Arts: Edinburgh: The kiss of death

SLEEPING BEAUTY PLAYHOUSE

Thursday 02 September 1999 00:02 BST
Comments

THERE IS no "once upon a time" about Mats Ek's retelling of The Sleeping Beauty. This is more or less here and now, with a Scandinavian queen and king whose lifestyle is modest: a couple so loving that we see Princess Aurora conceived and born. The fairy godmothers double as nurses for the birth, with Carabosse as the doctor whom nobody likes. Nobody, that is, but Aurora, who grows into a thoroughly rebellious teenager, whose early discovery of sex and drugs brings her parents to an early grave.

Hers is no long enchanted sleep; she is just chemically spaced out in blissful rapture with Carabosse.

So Prince Desire is not exactly the wished-for rescuer. In fact he arrives suddenly and angrily from the audience, shouting: "You have gone too far" (a phrase Ek himself must often have heard). He sees Carabosse as a "filthy foreigner" and finds that sufficient reason to kill him, ironically yelling "murderer!" as he empties his guns into the poor chap.

How do you get a happy ending from that, especially with no good fairy to fix it? Easy. Aurora, herself recovering from addiction, reforms her new admirer and marries him, before giving birth to Carabosse's child. Initially shocked, Desire and Aurora decide to give the child their love, although what will happen in its teens remains to be seen.

To fit his story, Ek has to adapt Tchaikovsky's music: omitting here, repeating there, changing the order especially in the second half, or reallocating pieces to different characters. But he respects the score, catching sometimes unexpected moods in it, and he crafts his dances to it as carefully as Petipa did his classical ones in the original ballet. But Tchaikovsky's passages of pomp and ceremony have to be treated more intimately, even comically.

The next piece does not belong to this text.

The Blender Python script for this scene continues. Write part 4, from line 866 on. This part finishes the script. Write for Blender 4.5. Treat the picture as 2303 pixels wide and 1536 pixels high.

Generally, the story is boldly and directly told and the characterisation is precise. Asa Lundvik Gustafson, an astonishingly natural Aurora, and Josef Tran as her greasy but irresistible Carabosse head a small, hard- working and extremely able cast. These Cullberg Ballet dancers look born to display Ek's distinctive choreography with its mixture of commonplace or intricately involved movement, comedy and drama.

What Ek achieves is to make us look at the old story afresh from a different angle. Those who know the traditional ballet best will see more collusions, but (like his Giselle) Ek's version is equally accessible to newcomers. It needs no prior knowledge and it speaks directly to anyone with eyes to see.